Inflation came in faster than expected in August even as gas prices fell.
Inflation remained uncomfortably rapid in August despite a decline in gas costs as prices continued to soar across a broad array of other goods and services, evidence that the sustainable slowdown the Federal Reserve and White House have been hoping for remains elusive.
Prices rose 8.3 percent from a year earlier compared with 8.5 percent in July, a fresh Consumer Price Index report released Tuesday showed, a still-rapid pace of increase and not as much of a moderation as economists had expected. The disappointing data came even as falling gas prices pulled inflation lower, with rapidly rising costs for rent, health care, restaurant meals and goods such as furniture offsetting the relief consumers were feeling at the fuel pump.
Compounding the bad news, a core index that strips out gas and food to get a sense of underlying inflation trends accelerated by more than was expected.
For policymakers at the Federal Reserve, who have been raising interest rates to slow the economy and try to tame recent rapid inflation, the report was a fresh sign that continued aggressive action may be needed to wrestle them lower.
Economists said that the Consumer Price Index data cemented the case for a third straight, unusually large three-quarter-percentage-point Fed rate increase at the central bank’s meeting next week, and stocks swooned as investors began to speculate that officials could opt for an even more drastic full-percentage-point adjustment.
“Inflation remains hot, financial conditions have seen some improvement, and the labor markets are humming along,” Neil Dutta, head of U.S. economics at Renaissance Macro, wrote in a research note following the release. “If the goal is to slow things down and create some pain, the Fed is failing by its own standard.”
The Fed closely watches the core inflation gauge, making its rebound in August a point of particular concern.
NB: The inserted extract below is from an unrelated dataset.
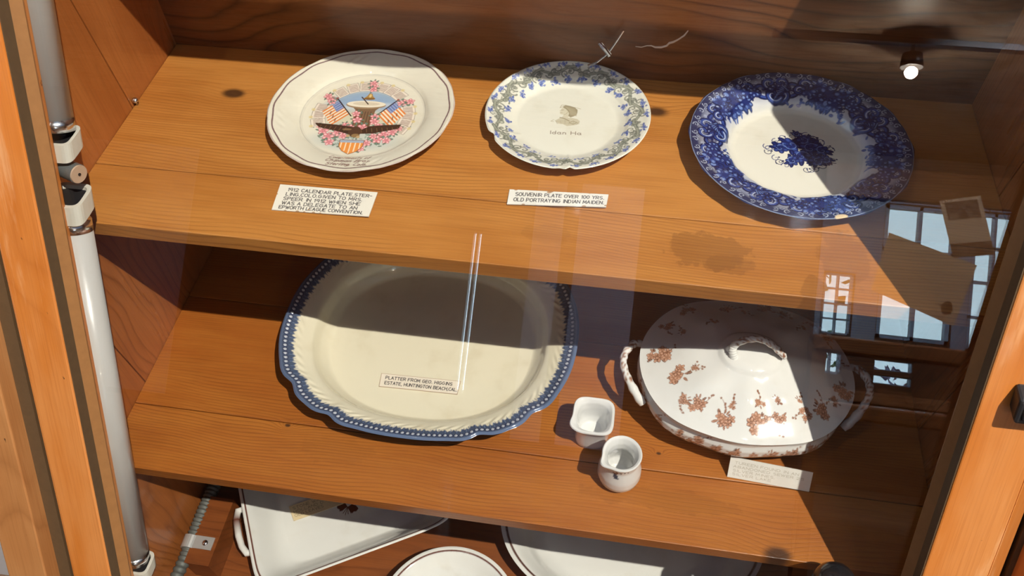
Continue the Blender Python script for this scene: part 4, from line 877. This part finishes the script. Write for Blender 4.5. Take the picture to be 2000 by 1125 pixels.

After cutting out food and fuel, consumer prices climbed by 6.3 percent in the year through last month, up from 5.9 percent in July and more than the 6.1 percent economists had projected.
Even looking at overall inflation, the report’s details offered plenty to worry about.
Two products that have been major drivers of inflation over the past year — gas and used cars — are now posting outright price cuts. But other goods and services are picking up in price so much that it is more than offsetting those declines. Prices climbed by 0.1 percent over the course of the past month amid rapid price increases for a broad array of products and services, including food away from home, new cars, dental care and vehicle repair.
The upshot is that inflation has plenty of underlying momentum.